Until recently in Doña Ana County, certain property-related public records were published online to assist mortgage companies, real estate brokers, and title agencies with their transactions. Unfortunately, social security numbers were included on some of those documents—a fact that was brought to the attention of the County Commission. With someone’s social security number, a skilled hacker can acquire a vast amount of information about an individual, allowing for rampant identity theft.
When the site was taken down to protect the public, there was grave concern among the industries mentioned, because internet access to these documents made it easier and faster to conduct business. Though the issue was quickly resolved, it highlights a public policy question that will only become more important as technology advances. When and how should privacy be sacrificed?
Few issues in the political sphere these days receive wide support from both the left and the right. However, Americans from across the political spectrum have been sounding the alarm that privacy is under serious threat.
Our privacy is important for many reasons. It protects us against the power of health insurance companies who might use information about us to deny access to insurance. It protects us against the enormous financial and psychological costs of identity theft. It protects us against dishonest individuals within governments or corporations who would use it to harass or take advantage of us. Yet even more fundamentally than the protections it provides, privacy is important for its own sake. As citizens of a nation raised on frontier values, Americans have grown up with the idea that you should stick to your business and I should stick to mine.
Most of us have bits of information that we do not want everyone to know about. For some people it might be what they buy, for others whom they date, for still others where they worship. These are all things that a citizen usually has the option of keeping private. They are sensitive and can cause personal embarrassment, or even harm, to reputations if they became known. This is even truer in small towns, like the ones in Southern New Mexico, where everybody knows everybody.
Businesses, on the other hand, love to know personal information because they can use it in the design and marketing or their products. Telephone polls, volunteer surveys, and the like have been used since the dawn of capitalism. But they were always filled out on a volunteer basis. With the explosion of the internet and other electronic means of storing and transferring data, all sorts of companies have begun to exploit new technologies for obtaining massive amounts of information very quickly.

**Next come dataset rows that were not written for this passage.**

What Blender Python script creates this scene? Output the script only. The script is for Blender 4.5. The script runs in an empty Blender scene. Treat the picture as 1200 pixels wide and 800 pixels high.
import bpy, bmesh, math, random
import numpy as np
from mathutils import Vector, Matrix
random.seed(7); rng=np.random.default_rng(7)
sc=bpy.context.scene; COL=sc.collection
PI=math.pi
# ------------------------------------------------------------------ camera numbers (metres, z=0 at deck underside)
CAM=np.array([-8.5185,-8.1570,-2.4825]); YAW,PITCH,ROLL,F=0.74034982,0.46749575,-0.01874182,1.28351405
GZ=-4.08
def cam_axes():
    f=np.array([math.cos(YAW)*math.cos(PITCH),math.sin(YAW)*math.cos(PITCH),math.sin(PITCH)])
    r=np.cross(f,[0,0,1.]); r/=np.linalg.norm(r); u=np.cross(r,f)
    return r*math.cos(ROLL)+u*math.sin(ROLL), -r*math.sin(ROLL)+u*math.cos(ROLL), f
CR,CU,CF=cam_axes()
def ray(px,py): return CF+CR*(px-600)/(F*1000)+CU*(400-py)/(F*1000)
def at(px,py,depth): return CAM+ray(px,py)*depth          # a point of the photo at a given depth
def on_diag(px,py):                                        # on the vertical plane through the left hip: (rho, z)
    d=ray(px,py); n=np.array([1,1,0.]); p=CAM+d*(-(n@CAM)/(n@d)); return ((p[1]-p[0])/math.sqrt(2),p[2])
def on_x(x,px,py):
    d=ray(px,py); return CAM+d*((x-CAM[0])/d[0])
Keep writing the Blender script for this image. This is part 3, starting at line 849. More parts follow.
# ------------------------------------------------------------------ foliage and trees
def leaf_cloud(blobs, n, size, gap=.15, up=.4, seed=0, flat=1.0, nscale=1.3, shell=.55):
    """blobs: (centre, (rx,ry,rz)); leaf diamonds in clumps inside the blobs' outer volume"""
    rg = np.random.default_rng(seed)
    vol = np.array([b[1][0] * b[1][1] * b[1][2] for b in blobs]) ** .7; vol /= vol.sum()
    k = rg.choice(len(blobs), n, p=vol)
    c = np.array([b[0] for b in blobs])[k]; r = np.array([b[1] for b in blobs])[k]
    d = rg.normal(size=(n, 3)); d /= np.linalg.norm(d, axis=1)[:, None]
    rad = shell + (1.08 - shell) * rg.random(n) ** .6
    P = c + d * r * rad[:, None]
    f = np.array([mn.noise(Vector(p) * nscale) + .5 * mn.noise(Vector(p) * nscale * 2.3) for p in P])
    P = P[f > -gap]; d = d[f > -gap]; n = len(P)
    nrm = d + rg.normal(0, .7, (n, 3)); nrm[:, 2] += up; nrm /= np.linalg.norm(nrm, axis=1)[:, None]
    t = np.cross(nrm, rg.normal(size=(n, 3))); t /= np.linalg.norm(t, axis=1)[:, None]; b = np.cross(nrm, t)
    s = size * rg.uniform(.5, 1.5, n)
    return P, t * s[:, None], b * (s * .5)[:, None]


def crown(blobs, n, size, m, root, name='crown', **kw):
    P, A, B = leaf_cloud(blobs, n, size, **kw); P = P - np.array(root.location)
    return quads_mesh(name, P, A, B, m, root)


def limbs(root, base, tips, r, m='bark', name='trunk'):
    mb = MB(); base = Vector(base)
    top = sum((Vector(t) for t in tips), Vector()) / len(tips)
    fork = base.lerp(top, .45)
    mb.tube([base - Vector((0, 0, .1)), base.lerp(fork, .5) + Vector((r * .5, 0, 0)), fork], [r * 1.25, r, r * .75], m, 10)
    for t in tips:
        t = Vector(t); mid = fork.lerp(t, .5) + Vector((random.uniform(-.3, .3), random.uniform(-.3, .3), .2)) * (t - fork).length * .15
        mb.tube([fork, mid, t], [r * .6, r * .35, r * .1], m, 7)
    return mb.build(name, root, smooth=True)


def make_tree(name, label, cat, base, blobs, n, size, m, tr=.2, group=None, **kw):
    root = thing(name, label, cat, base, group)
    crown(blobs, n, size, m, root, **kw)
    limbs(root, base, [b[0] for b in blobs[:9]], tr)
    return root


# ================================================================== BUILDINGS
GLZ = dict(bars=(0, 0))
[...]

In the new world of terrorist threats, government, too, has become increasingly hungry for gathering individuals’ personal information. Though practices like keeping records of offenders’ fingerprints are widely established, strategies like warrantless wiretapping and monitoring of library records have started being used. This has allowed government intelligence agencies to stockpile intimate information in the hope of capturing criminals.
In a dictatorship or society with totally unregulated capitalism, these approaches are vital. But are they good for the individual living in a democracy?
In America, we let embrace capitalism because it generates the most wealth for the most people. We also let our government know some personal facts because it is helpful in protecting us from threats. These are good approaches. They work. But both government and corporations have been known to cross the line into places that should only belong an individual. This must not be allowed to happen.
What it comes down to is this: New technologies and increased globalization are going to increase both the amount of information that governments and corporations can obtain about you, and the speed at which they can get it. Citizens need to press public officials into monitoring and (when necessary) regulating these new practices so that in our quest for money and safety we do not infringe on a value that is just as sacred; the ability to say, “That’s none of your business.”